Depois de conversar profundamente sobre alguns entraves, a frase do filósofo chinês indicava o final da palestra. A ideia era mostrar que não estava brincando; que faço o que digo e “versa-vice”. Fui direto ao ponto. Entre outros vocábulos emiti a frase: “… e foi por isto que apaguei meu currículo Lattes!”. Depois corrigi para “… apaguei o que consideram produção, cerca de 50 artigos indexados, que mais pesavam do que contribuíam para o meu perfil inovador!”. Brabo, né não? Deixei apenas três, os que comprovam minha dissertação de mestrado e tese de doutorado. Duvida? Então basta acessar meu currículo na plataforma e constatar o que digo.

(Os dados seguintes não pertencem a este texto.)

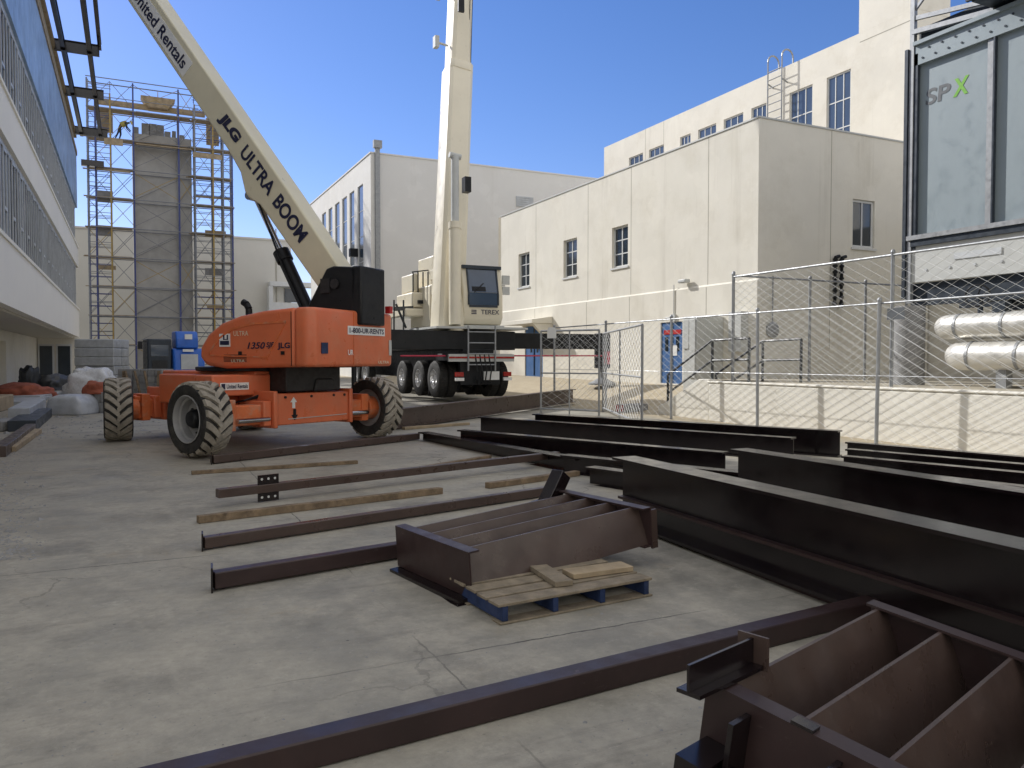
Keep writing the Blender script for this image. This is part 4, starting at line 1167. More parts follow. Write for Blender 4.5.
m = MB(); a = atY(431, 318, CY0 + 2.5); m.tube((a.x - .1, a.y, a.z), (a.x + .4, a.y, a.z), .28, 18); a = atY(422, 302, CY0 + 2.95); m.box(a, (.3, .1, .12)); m.build('winch', M_black, CRN, world=w)
m = MB()
for px in (394, 403.5):
    a = atY(px, 330, CY0 + 3.0); b = atY(px, 300, CY0 + 3.0); m.tube(a, b, .03, 6)
a = atY(394, 309, CY0 + 3); b = atY(413, 308, CY0 + 3); m.bar(a, b, .12, .14); a = atY(396, 304, CY0 + 3); b = atY(406, 328, CY0 + 3); m.tube(a, b, .04, 6)
for k in range(4):
    a = atY(413 + k * 5, 272, CY0 + 3.1); m.tube(a, (a.x, a.y, a.z - .75), .025, 6)
a = atY(412, 272, CY0 + 3.1); b = atY(430, 270, CY0 + 3.1); m.tube(a, b, .025, 6)
m.build('catwalk_rail', M_rail, CRN, world=w)
m = MB()
for k, (px, py) in enumerate(((436, 275), (434, 290), (438, 305), (436, 315))):
    a = atY(px, py, CY0 + 2.3); m.box(a, (.3, .4, .35)); m.tube(a, (a.x + .25, a.y - .1, a.z - .6), .05, 8)
m.build('hydraulic_block', M_cream, CRN, world=w, bevel=.03)
m = MB(); ybox(m, 385, 392, 316, 330, CY0 + 5, 1.2); m.build('engine_cover', M_cabinet, CRN, world=w)

# ------------------------------------------------------------------ blue lift
p = att(191, 385, 41.0); gzb = gz(p.x, p.y)
BL = thing('blue_boom_lift', 'blue lift machine parked behind the orange boom lift, rounded hood towards us', 'lift machine', (p.x, p.y, gzb), R(8))
sc_ = 41 / 790.
def B(px0, px1, py0, py1, y0, y1):
    ytop = (382 - py0) * sc_; ybot = (382 - py1) * sc_
    return ((px0 - 187) * sc_, (px1 - 187) * sc_, y0, y1, max(.02, ybot), ytop)
m = MB(); x0, x1, y0, y1, z0, z1 = B(171, 201, 347, 378, 0, 1.6)
m.prism([(0, z0 + .2), (1.6, z0 + .2), (1.6, z1), (.25, z1), (.05, z1 - .5)], (x0, 0, 0), (0, 1, 0), (0, 0, 1), (x1 - x0, 0, 0)); m.build('hood', M_liftblue, BL, bevel=.12, seg=4)
m = MB(); x0, x1, y0, y1, z0, z1 = B(174, 195, 330, 347, .1, 1.0)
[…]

Claro que não recomendo a quem tenha aspirações acadêmicas cometer uma sandice desta monta. “Fi-lo porque qui-lo”, por estar no ponto mais alto da carreira, Professor Titular, e para me libertar daquilo que sempre considerei um molde: o currículo Lattes. Coloquei, literalmente, minha cabeça a prêmio. Embora muitos colegas tenham me alertado para este “sincericídio” acadêmico, isso pouco importa, pois, finalmente me sinto livre para tocar o tema inovação adiante sem sentir aquela pontinha de hipocrisia. Deixo a ciência para os cientistas, e posso afirmar em um tom jocoso que quem Lattes não inova!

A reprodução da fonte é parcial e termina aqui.